Exhibition
John Reno Jackson: A Heron Amongst the Storm presents the work of emerging Caymanian artist John Reno Jackson in his first solo exhibition at the National Gallery of the Cayman Islands’ Dart Auditorium Community Gallery. The exhibition includes a series of thirteen paintings and accompanying drawings that collectively chart the artist’s ongoing journey of creative experimentation and self-discovery.
As a painter whose work is rooted in the language of abstraction, the artist utilises this formal vocabulary to explore familiar subjects and the wider landscape of the Caymanian cultural experience. Reflecting Jackson’s sustained investigation of his chosen medium, the works on display capture the curious mind and wandering imagination of an artist whose probing approach embodies the frustrating, yet ultimately rewarding, path towards artistic expression.

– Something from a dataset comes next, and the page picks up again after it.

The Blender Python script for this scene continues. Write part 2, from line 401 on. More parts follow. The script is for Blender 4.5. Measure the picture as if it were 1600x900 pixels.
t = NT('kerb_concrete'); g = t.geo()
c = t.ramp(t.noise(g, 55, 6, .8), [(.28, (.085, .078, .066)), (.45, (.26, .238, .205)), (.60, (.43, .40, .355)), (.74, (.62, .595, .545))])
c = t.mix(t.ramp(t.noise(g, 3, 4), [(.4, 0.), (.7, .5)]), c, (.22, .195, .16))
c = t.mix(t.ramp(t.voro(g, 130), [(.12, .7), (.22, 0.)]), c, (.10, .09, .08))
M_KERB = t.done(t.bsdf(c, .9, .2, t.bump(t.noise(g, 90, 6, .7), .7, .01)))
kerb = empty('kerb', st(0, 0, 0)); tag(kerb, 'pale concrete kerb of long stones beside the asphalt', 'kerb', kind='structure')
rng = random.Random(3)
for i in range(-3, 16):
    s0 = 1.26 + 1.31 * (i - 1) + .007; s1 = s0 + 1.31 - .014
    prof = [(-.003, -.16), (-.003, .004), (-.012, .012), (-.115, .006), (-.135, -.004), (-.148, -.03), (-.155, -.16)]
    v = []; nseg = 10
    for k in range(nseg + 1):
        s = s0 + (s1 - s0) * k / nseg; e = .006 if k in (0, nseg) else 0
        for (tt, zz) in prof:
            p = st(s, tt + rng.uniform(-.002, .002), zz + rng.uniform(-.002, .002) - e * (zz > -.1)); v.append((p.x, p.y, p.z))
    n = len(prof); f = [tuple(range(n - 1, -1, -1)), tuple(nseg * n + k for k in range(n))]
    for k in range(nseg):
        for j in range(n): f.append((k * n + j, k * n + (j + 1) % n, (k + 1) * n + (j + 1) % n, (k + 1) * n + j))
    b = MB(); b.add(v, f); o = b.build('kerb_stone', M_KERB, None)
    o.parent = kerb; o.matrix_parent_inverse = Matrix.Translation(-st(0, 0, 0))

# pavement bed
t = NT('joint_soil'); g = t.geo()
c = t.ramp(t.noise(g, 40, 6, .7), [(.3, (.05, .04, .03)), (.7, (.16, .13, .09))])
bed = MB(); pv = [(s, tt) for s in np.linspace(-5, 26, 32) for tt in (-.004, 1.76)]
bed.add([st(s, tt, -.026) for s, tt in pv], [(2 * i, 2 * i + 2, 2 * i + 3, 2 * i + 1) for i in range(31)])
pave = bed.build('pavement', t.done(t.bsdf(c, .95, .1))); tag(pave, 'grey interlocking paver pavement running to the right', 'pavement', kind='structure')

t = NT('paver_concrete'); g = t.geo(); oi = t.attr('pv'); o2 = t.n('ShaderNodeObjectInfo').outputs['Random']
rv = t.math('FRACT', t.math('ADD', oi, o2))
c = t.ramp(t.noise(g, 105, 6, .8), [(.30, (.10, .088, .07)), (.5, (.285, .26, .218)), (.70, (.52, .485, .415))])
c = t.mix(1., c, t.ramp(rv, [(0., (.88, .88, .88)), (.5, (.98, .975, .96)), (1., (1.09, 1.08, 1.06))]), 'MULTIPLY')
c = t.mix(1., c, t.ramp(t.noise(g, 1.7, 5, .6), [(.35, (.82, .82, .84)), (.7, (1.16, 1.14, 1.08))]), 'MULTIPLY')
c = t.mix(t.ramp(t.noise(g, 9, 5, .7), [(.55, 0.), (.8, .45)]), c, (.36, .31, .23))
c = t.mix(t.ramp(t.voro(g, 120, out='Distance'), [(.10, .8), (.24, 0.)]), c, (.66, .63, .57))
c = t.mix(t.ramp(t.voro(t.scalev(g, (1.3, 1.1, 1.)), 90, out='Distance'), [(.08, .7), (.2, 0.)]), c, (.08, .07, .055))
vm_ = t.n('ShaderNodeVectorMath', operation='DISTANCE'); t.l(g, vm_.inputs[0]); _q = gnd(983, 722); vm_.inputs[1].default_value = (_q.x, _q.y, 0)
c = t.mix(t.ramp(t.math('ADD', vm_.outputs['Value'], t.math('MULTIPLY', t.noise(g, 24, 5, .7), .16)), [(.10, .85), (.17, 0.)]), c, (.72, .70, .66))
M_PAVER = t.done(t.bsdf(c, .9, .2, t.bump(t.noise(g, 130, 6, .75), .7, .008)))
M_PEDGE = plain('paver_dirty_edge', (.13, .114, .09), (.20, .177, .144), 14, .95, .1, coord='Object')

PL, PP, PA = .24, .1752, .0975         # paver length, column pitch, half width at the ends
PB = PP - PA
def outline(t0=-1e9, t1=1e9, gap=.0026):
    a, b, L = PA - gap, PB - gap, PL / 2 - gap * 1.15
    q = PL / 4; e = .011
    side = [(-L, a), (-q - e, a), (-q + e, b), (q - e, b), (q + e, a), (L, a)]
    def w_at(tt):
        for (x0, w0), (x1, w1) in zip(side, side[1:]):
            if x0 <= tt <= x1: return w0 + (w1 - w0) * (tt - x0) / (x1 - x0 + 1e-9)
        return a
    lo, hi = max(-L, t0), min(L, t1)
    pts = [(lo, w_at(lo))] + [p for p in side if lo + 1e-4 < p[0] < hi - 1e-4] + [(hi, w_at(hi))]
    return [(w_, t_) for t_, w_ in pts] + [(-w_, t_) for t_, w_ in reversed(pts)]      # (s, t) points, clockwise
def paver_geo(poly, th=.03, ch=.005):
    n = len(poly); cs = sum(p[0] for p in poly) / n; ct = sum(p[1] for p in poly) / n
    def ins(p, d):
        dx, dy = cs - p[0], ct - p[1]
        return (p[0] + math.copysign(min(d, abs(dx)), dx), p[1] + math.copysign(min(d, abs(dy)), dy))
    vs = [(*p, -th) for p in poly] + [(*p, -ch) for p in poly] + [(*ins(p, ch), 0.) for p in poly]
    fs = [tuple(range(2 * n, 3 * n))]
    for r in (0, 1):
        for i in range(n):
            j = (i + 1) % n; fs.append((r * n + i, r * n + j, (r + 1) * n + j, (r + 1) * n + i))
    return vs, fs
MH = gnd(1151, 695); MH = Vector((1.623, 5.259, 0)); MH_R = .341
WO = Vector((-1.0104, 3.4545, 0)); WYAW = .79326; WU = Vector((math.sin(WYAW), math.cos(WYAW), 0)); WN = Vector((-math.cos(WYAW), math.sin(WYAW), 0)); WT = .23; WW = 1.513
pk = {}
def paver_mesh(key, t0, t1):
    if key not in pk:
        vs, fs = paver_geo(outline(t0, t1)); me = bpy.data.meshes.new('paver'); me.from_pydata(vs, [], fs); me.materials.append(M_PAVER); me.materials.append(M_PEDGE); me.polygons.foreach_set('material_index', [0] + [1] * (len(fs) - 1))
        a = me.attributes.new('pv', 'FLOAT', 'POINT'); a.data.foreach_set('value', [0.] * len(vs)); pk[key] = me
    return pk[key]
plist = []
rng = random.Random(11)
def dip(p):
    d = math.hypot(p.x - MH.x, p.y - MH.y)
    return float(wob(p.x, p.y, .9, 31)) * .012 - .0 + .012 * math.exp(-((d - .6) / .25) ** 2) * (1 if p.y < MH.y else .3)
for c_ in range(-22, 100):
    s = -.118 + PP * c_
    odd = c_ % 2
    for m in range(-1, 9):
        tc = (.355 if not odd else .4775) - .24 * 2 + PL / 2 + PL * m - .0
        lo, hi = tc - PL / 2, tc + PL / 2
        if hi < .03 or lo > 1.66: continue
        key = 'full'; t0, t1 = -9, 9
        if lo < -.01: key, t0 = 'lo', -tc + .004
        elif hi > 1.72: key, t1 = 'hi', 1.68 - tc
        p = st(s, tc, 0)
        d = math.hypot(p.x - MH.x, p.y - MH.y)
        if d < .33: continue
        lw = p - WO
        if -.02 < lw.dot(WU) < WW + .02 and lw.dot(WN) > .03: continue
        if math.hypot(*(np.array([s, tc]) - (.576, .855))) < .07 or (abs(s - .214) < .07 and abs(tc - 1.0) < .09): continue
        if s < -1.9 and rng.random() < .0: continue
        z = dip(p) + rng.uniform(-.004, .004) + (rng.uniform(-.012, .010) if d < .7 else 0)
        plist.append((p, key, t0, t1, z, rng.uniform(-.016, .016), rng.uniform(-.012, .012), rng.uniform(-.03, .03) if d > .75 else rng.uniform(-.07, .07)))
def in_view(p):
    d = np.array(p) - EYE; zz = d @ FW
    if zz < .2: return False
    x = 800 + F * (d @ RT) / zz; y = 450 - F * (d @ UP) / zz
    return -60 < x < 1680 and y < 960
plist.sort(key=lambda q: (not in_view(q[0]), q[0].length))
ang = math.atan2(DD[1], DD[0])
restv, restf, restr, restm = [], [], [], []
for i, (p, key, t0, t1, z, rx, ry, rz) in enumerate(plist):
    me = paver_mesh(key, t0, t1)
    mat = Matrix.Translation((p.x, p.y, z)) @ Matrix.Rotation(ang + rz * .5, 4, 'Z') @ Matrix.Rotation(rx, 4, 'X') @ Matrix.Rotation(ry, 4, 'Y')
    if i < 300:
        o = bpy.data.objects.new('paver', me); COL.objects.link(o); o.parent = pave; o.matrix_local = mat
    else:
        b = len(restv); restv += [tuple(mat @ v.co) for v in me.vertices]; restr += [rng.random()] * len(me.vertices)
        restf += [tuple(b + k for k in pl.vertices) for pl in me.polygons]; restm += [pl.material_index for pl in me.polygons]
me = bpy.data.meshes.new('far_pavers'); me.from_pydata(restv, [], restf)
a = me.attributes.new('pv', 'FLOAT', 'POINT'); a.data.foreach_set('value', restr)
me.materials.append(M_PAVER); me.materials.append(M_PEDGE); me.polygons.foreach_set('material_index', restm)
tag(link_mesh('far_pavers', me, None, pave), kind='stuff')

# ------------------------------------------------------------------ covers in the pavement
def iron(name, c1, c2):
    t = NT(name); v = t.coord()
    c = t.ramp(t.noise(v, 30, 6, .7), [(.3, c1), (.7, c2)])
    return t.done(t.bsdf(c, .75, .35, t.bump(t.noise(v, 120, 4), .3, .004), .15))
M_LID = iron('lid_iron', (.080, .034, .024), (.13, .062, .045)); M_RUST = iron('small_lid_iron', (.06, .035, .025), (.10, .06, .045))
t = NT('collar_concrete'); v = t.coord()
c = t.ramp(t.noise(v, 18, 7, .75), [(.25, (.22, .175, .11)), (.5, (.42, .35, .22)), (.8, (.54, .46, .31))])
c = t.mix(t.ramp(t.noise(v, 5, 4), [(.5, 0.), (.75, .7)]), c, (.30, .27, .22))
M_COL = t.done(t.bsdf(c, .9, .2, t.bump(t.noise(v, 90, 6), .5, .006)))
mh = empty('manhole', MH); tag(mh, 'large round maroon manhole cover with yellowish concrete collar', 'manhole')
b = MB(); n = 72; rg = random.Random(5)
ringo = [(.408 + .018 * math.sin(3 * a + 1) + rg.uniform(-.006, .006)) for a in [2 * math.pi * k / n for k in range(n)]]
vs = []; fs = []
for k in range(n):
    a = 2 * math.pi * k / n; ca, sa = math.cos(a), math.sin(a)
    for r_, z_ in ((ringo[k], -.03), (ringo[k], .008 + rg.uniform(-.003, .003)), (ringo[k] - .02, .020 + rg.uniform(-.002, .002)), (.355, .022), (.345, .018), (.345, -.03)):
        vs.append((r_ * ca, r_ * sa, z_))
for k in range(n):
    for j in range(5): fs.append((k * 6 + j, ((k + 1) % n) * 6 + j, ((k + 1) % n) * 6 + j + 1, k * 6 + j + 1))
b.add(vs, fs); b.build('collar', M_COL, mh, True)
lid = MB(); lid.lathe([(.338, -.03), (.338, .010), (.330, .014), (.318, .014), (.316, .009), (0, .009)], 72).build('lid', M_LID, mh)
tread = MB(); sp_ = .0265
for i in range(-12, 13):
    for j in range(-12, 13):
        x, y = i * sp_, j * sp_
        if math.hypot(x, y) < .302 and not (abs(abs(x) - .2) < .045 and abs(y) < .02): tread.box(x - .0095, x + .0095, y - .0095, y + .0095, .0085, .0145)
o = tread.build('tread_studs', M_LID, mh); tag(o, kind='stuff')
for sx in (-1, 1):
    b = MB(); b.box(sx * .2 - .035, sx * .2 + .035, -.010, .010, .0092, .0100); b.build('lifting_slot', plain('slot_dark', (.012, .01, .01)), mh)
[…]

Presented as a coherent body of work in which each painting seeks to unlock answers to a series of rhetorical questions—about the nature of representation, the tension between abstraction and figuration, and the ways in which meaning is ultimately understood and conveyed to the viewer—the artist’s images bear the marks and material traces of the process of their own creation. Less definitive visual statements than a series of painterly gestures, Jackson’s works exist in a state of perpetual flux—at the cusp of completion, yet decidedly open-ended.
About the Artist
John Reno Jackson
b. 1995
John Reno Jackson is a Caymanian-American painter. He studied at the Slade School of Fine Art (UCL) and received his MA in painting from the Royal College of Art, London (2025), where he was the recipient of the Sir Frank Bowling Scholarship. His work explores the possibilities of painterly expression through varying abstract investigations of his chosen medium. He has exhibited at Tern Gallery in the Bahamas and held a solo exhibition, A Heron Amidst the Storm, at the National Gallery of the Cayman Islands in 2022. His work is in the permanent collection of NGCI, where it has also featured in various exhibitions such as Island of Women: Life at Home During Our Maritime Years (2020), Reimagined Futures – 2nd Cayman Islands Biennial (2021) and The People’s Collection – A 25-Year Cultural Legacy (2022).